É certo que a inclusão em nominata de investigados há de configurar situação desagradável, incômoda. Todavia, tais dissabores não podem ser trazidos como alegação para trancamento de inquérito policial, sobremodo quando a eles são agregadas hipotéticas "condenações morais". O esclarecimento de fatos tidos como criminosos está muito além, e muito acima, de tais circunstâncias. Levado a efeito o raciocínio dos impetrantes, nesse tópico, todo e qualquer investigado teria motivos de "mácula à honra" para vindicar o trancamento de inquérito policial.

Sob outro viés, transcrevo trecho do parecer ministerial, ID 45660695:

“Por certo, poder-se-iam enumerar diversos outros indícios de autoria delitiva dos prováveis membros da organização criminosa, incluído ÁLVARO – como a prisão em flagrante de AMARÍLIO AUGUSTO STURZA DUTRA – que, ao sair da Câmara de Vereadores portando uma pasta com dinheiro, afirmou que se tratava de contribuição partidária a ser entregue a MANU (ID 45636369 do IP) (...)”

Ou seja, salta aos olhos um inafastável paradoxo argumentativo trazido pelas alegações de impetração: há frequentes e contundentes apontamentos de excesso de prazo, pouca celeridade e ausência de objetividade nas diligências. 

Contudo, há contundentes fatos recentes, situações que demonstram progresso nas investigações. Ademais, e conforme bem asseverado no parecer ofertado pela d. Procuradoria Regional Eleitoral, o caso guarda alta complexidade, pois envolve diversos agentes e vítimas (não apenas o Estado), de forma que salta aos olhos a permanência de justa causa da investigação.
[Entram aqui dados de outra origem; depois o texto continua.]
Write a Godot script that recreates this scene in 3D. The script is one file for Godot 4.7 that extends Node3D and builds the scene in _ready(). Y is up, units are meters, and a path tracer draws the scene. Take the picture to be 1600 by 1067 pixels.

Trago, a título de desfecho, ingrediente que também considero relevante para a denegação do presente habeas corpus, qual seja, o exercício da supervisão de parte deste Tribunal Regional Eleitoral, que retornou ao assento originário. 

Vale dizer, a atuação da Exma. Desa. El. Patrícia da Silveira Oliveira (magistrada titular do assento "Jurista 2") ocorrera sob condição peculiar, substitutiva, durou cerca de 50 dias e fora derivada da vacância do assento "Jurista 1", ocupada pelo então Des. Eleitoral Caetano Cuervo Lo Pumo até o dia 30.4.2024. Atualmente, ocupa o assento o Exmo. Des. El. Francisco Thomaz Telles, empossado aos 21.6.2024 e que, inclusive, já supervisiona aqueles trabalhos investigativos.

Dessa forma, obviamente sem que sejam desrespeitados direitos e garantias fundamentais, e com prestígio à razoabilidade na duração, o inquérito policial tem em seu bojo medidas devidamente fundamentadas, proporcionais e adequadas ao atual momento do expediente investigativo.

Diante do exposto, VOTO pela denegação do habeas corpus impetrado por Eduardo Fuchs Filho e Luisie Krusser Silveira em favor do paciente ÁLVARO MATA LARA.